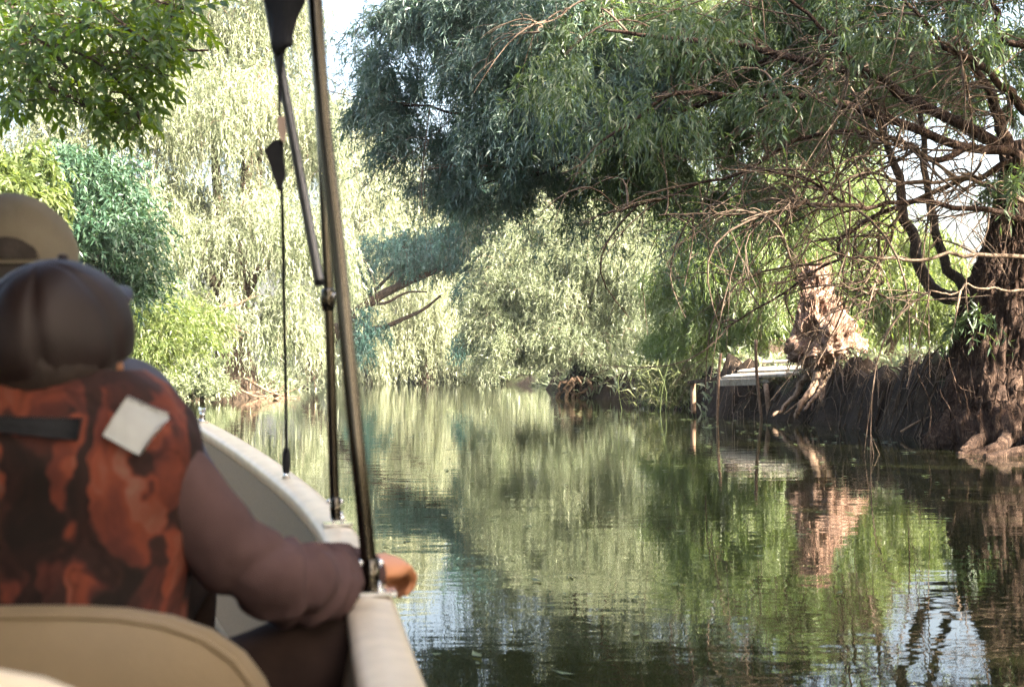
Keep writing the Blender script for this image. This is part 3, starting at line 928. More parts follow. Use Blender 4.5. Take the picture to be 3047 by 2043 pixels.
# bare secondary twigs
mb = MB()
for ib, pp in enumerate(bp):
    for j in range(5 if pp[-1][0] < 0.9 else (6 if pp[20][2] < 2.2 else 33)):
        k = int(6 + R.random() * 33)
        a = pp[k]
        d = nrm(np.array([-0.5 + R.normal() * 0.5, R.normal() * 0.5, 0.1 + R.normal() * 0.55]))
        ln = 0.5 + 1.4 * R.random() ** 2
        t = np.linspace(0, 1, 8)
        w = R.normal(size=(3,)) * 0.35
        p = a + d * (t * ln)[:, None] + np.outer(np.sin(t * 3.2), w * ln * 0.4) + np.array([0, 0, -1]) * (t ** 2 * ln * (0.1 + 0.5 * R.random()))[:, None]
        tube(mb, p, np.linspace(0.013, 0.004, 8) * (0.6 + 0.8 * R.random()), 4, False)
        for s in range(3):
            kk = 2 + int(R.random() * 5)
            d2 = nrm(d + R.normal(size=3) * 0.8)
            l2 = ln * (0.2 + 0.35 * R.random())
            t2 = np.linspace(0, 1, 5)
            p2 = p[kk] + d2 * (t2 * l2)[:, None] + np.array([0, 0, -1]) * (t2 ** 2 * l2 * 0.35)[:, None]
            tube(mb, p2, np.linspace(0.006, 0.0025, 5), 3, False)
tb = mb.build('twigs', TWIG, ow)
tb['kind'] = 'stuff'
crown(ow, [B(1150, 370, 21, 70, 75, 0.8), B(1245, 440, 20.8, 90, 80, 0.9), B(1330, 560, 20.8, 80, 55, 0.8), B(1450, 610, 20.5, 80, 45, 0.7), B(1160, 190, 21, 50, 80, 0.7), B(1235, 90, 20.3, 80, 110, 1.1), B(1340, 90, 20, 120, 140, 1.3), B(1185, 290, 20.8, 80, 80, 0.9), B(1480, 40, 19.5, 150, 130, 1.4),
           B(1440, 240, 19.8, 130, 120, 1.3), B(1500, 420, 20, 130, 110, 1.2), B(1400, 470, 20.3, 90, 80, 0.9), B(1640, 150, 18.8, 170, 170, 1.5), B(1660, 420, 19.3, 150, 140, 1.4), B(1830, 340, 18.8, 150, 180, 1.4),
           B(1600, 570, 20, 110, 50, 0.8), B(1500, -260, 20, 240, 200, 1.8), B(1250, -150, 21, 120, 110, 1.2)],
      175000, LEAF_TEAL, L=0.11, wr=0.15, strand=0.65, droop=0.42, rnd=0.72, hang=0.22, clus=26, spread=0.15, twigs=1600, twig_r=0.0045)
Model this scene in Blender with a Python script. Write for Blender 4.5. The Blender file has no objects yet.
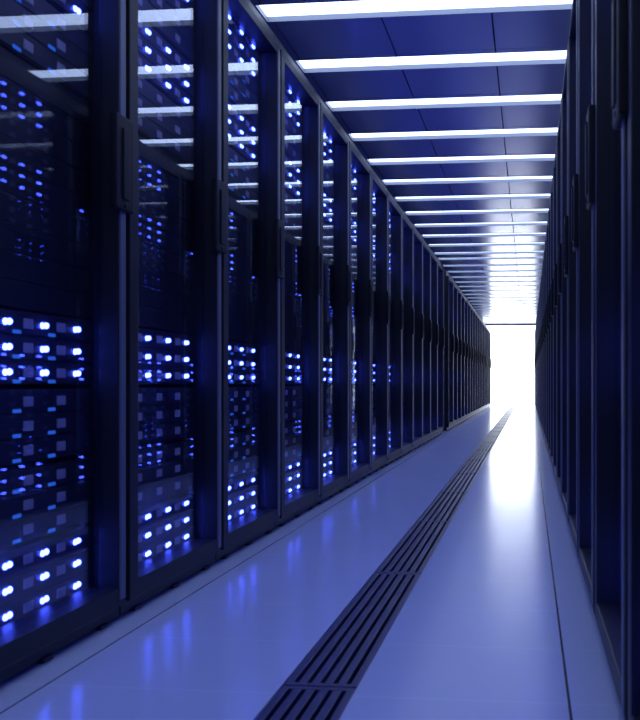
import bpy, bmesh, math, random
random.seed(4)
S = bpy.context.scene
C = S.collection

# ------------------------------------------------------------------ materials
def mat(name, col, rough=0.5, metal=0.0, spec=0.5, noise=0.0, nscale=30.0, coat=0.0):
    m = bpy.data.materials.new(name); m.use_nodes = True
    nt = m.node_tree; b = nt.nodes['Principled BSDF']
    b.inputs['Base Color'].default_value = (*col, 1)
    b.inputs['Roughness'].default_value = rough
    b.inputs['Metallic'].default_value = metal
    b.inputs['Specular IOR Level'].default_value = spec
    b.inputs['Coat Weight'].default_value = coat
    if noise:
        tc = nt.nodes.new('ShaderNodeTexCoord'); n = nt.nodes.new('ShaderNodeTexNoise')
        n.inputs['Scale'].default_value = nscale
        r = nt.nodes.new('ShaderNodeMapRange')
        r.inputs['To Min'].default_value = rough - noise; r.inputs['To Max'].default_value = rough + noise
        nt.links.new(tc.outputs['Object'], n.inputs['Vector'])
        nt.links.new(n.outputs['Fac'], r.inputs['Value'])
        nt.links.new(r.outputs['Result'], b.inputs['Roughness'])
    return m

def emit(name, col, strength):
    m = bpy.data.materials.new(name); m.use_nodes = True
    nt = m.node_tree; nt.nodes.clear()
    e = nt.nodes.new('ShaderNodeEmission'); o = nt.nodes.new('ShaderNodeOutputMaterial')
    e.inputs['Color'].default_value = (*col, 1); e.inputs['Strength'].default_value = strength
    nt.links.new(e.outputs[0], o.inputs[0])
    return m

def glass(name):
    # lightly tinted flat door glass: transparent, mirror share growing at grazing angles
    m = bpy.data.materials.new(name); m.use_nodes = True
    nt = m.node_tree; nt.nodes.clear()
    N = nt.nodes.new; L = nt.links.new
    lw = N('ShaderNodeLayerWeight'); lw.inputs['Blend'].default_value = 0.5
    pw = N('ShaderNodeMath'); pw.operation = 'POWER'; pw.inputs[1].default_value = 4.0
    mr = N('ShaderNodeMapRange'); mr.inputs['To Min'].default_value = 0.045; mr.inputs['To Max'].default_value = 0.62
    t = N('ShaderNodeBsdfTransparent'); t.inputs[0].default_value = (0.88, 0.89, 0.93, 1)
    g = N('ShaderNodeBsdfGlossy'); g.inputs['Color'].default_value = (0.9, 0.94, 1, 1); g.inputs['Roughness'].default_value = 0.004
    mx = N('ShaderNodeMixShader'); o = N('ShaderNodeOutputMaterial')
    L(lw.outputs['Facing'], pw.inputs[0]); L(pw.outputs[0], mr.inputs['Value'])
    L(mr.outputs['Result'], mx.inputs[0]); L(t.outputs[0], mx.inputs[1]); L(g.outputs[0], mx.inputs[2])
    L(mx.outputs[0], o.inputs[0])
    return m

def tile_floor(name):
    # glazed floor panels: pale joints every 0.367 m across, two long seams beside the racks
    m = bpy.data.materials.new(name); m.use_nodes = True
    nt = m.node_tree; b = nt.nodes['Principled BSDF']
    N = nt.nodes.new; L = nt.links.new
    tc = N('ShaderNodeTexCoord'); sp = N('ShaderNodeSeparateXYZ'); L(tc.outputs['Object'], sp.inputs[0])
    def math_(op, a, bb=None):
        n = N('ShaderNodeMath'); n.operation = op
        for i, v in enumerate((a, bb)):
            if v is None: continue
            if isinstance(v, (int, float)): n.inputs[i].default_value = v
            else: L(v, n.inputs[i])
        return n.outputs[0]
    def line(v, at, half):
        return math_('LESS_THAN', math_('ABSOLUTE', math_('SUBTRACT', v, at)), half)
    long_ = math_('MAXIMUM', line(sp.outputs[0], -1.086, 0.0022), line(sp.outputs[0], 0.086, 0.003))
    fr = math_('FRACT', math_('MULTIPLY', math_('ADD', sp.outputs[1], 0.035), 1 / 0.367))
    cross = math_('LESS_THAN', fr, 0.012)
    cross = math_('MULTIPLY', cross, 0.6)
    nz = N('ShaderNodeTexNoise'); nz.inputs['Scale'].default_value = 1.7; L(tc.outputs['Object'], nz.inputs['Vector'])
    r = N('ShaderNodeMapRange'); r.inputs['To Min'].default_value = 0.16; r.inputs['To Max'].default_value = 0.20
    L(nz.outputs['Fac'], r.inputs['Value']); L(r.outputs['Result'], b.inputs['Roughness'])
    mx1 = N('ShaderNodeMix'); mx1.data_type = 'RGBA'
    mx1.inputs['A'].default_value = (*FLOORCOL, 1); mx1.inputs['B'].default_value = (0.02, 0.025, 0.05, 1)
    L(long_, mx1.inputs['Factor'])
    mx0 = N('ShaderNodeMix'); mx0.data_type = 'RGBA'      # paler joint filler across
    mx0.inputs['A'].default_value = (*FLOORCOL, 1); mx0.inputs['B'].default_value = (0.62, 0.68, 0.86, 1)
    L(cross, mx0.inputs['Factor']); L(mx0.outputs['Result'], mx1.inputs['A'])
    L(mx1.outputs['Result'], b.inputs['Base Color'])
    b.inputs['Specular IOR Level'].default_value = 0.28
    return m

FLOORCOL = (0.47, 0.53, 0.78)
M = {
 'rack':   mat('rack_paint', (0.028, 0.032, 0.05), 0.38, 0.2, 0.5, 0.05),
 'frame':  mat('door_frame_paint', (0.015, 0.017, 0.025), 0.44, 0.0, 0.27, 0.03),
 'fin':    mat('door_channel_black', (0.018, 0.02, 0.032), 0.42, 0.0, 0.4),
 'satin':  mat('satin_edge_metal', (0.12, 0.135, 0.19), 0.42, 0.1),
 'handle': mat('handle_black', (0.007, 0.008, 0.012), 0.5, 0.0, 0.25),
 'server': mat('server_case', (0.022, 0.024, 0.055), 0.42, 0.0, 0.4, 0.05),
 'button': mat('grey_button', (0.52, 0.50, 0.60), 0.5),
 'blank':  mat('blank_panel_paint', (0.016, 0.018, 0.034), 0.5, 0.0, 0.4),
 'led':    emit('led_white_blue', (0.05, 0.085, 1.0), 34.0),
 'dash':   emit('status_blue', (0.03, 0.16, 1.0), 0.8),
 'glass':  glass('door_glass'),
 'diff':   emit('ceiling_diffuser', (0.54, 0.67, 1.0), 4.3),
 'trim':   mat('light_housing_grey', (0.20, 0.22, 0.27), 0.5),
 'ceil':   mat('ceiling_panel', (0.42, 0.44, 0.60), 0.20, 0.0, 1.0),
 'ceilback': mat('ceiling_void', (0.02, 0.02, 0.03), 0.8),
 'wall':   mat('wall_paint', (0.12, 0.13, 0.2), 0.6),
 'grille': mat('grille_metal', (0.032, 0.036, 0.13), 0.38, 0.2),
 'void':   mat('trench_black', (0.006, 0.006, 0.01), 0.8),
 'bright': emit('end_window_glow', (0.86, 0.93, 1.0), 6.0),
 'beam':   mat('beam_grey', (0.15, 0.16, 0.2), 0.5),
}
M['floor'] = tile_floor('floor_tiles')

# ------------------------------------------------------------------ helpers
class MB:
    def __init__(s): s.bm = bmesh.new()
    def box(s, x0, x1, y0, y1, z0, z1, bev=0.0, mi=0):
        r = bmesh.ops.create_cube(s.bm, size=1)
        for v in r['verts']:
            v.co.x = x0 if v.co.x < 0 else x1
            v.co.y = y0 if v.co.y < 0 else y1
            v.co.z = z0 if v.co.z < 0 else z1
        fs = set(f for v in r['verts'] for f in v.link_faces)
        if bev:
            es = list(set(e for v in r['verts'] for e in v.link_edges))
            q = bmesh.ops.bevel(s.bm, geom=es, offset=bev, segments=2, affect='EDGES', profile=0.6)
            fs = set(q['faces']) | set(f for f in fs if f.is_valid)
            vs = set(v for f in fs for v in f.verts)
            fs = set(f for v in vs for f in v.link_faces)
        for f in fs: f.material_index = mi
        return s
    def dome(s, x, y, z, ry, rz, rx, seg=8, rings=3, mi=0):
        # half ellipsoid bulging towards +x
        prev = None
        for i in range(rings):
            a = i / rings * math.pi / 2
            ring = [s.bm.verts.new((x + rx * math.sin(a), y + ry * math.cos(a) * math.cos(t), z + rz * math.cos(a) * math.sin(t)))
                    for t in [2 * math.pi * k / seg for k in range(seg)]]
            if prev:
                for k in range(seg):
                    f = s.bm.faces.new((prev[k], prev[(k + 1) % seg], ring[(k + 1) % seg], ring[k])); f.material_index = mi
            prev = ring
        tip = s.bm.verts.new((x + rx, y, z))
        for k in range(seg):
            f = s.bm.faces.new((prev[k], prev[(k + 1) % seg], tip)); f.material_index = mi
        return s
    def merge(s, me, off, flip=False):
        # add a finished mesh at an offset
        n0 = len(s.bm.verts); s.bm.from_mesh(me); s.bm.verts.ensure_lookup_table()
        for v in s.bm.verts[n0:]:
            if flip: v.co.x = -v.co.x; v.co.y = -v.co.y
            v.co.x += off[0]; v.co.y += off[1]; v.co.z += off[2]
        return s
    def mesh(s, name, mats):
        me = bpy.data.meshes.new(name)
        bmesh.ops.recalc_face_normals(s.bm, faces=s.bm.faces[:])
        s.bm.to_mesh(me); s.bm.free()
        for m in (mats if isinstance(mats, (list, tuple)) else [mats]): me.materials.append(m)
        return me

def link(name, data, parent=None, loc=(0, 0, 0)):
    o = bpy.data.objects.new(name, data); C.objects.link(o)
    o.location = loc
    if parent: o.parent = parent
    return o
def tag(o, label=None, cat=None, group=None, kind=None):
    if label: o['label'] = label
    if cat: o['category'] = cat
    if group: o['group'] = group
    if kind: o['kind'] = kind
    return o
def structure(name, mb, mats, label=None):
    return tag(link(name, mb.mesh(name, mats)), label, None, None, 'structure')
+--
## Set problem:
Read the entries and pick out all lines that include the word "this".

## Answer to the problem:
Keep writing the Blender script for this image. This is part 3, starting at line 928. More parts follow. Use Blender 4.5. Take the picture to be 3047 by 2043 pixels.
Model this scene in Blender with a Python script. Write for Blender 4.5. The Blender file has no objects yet.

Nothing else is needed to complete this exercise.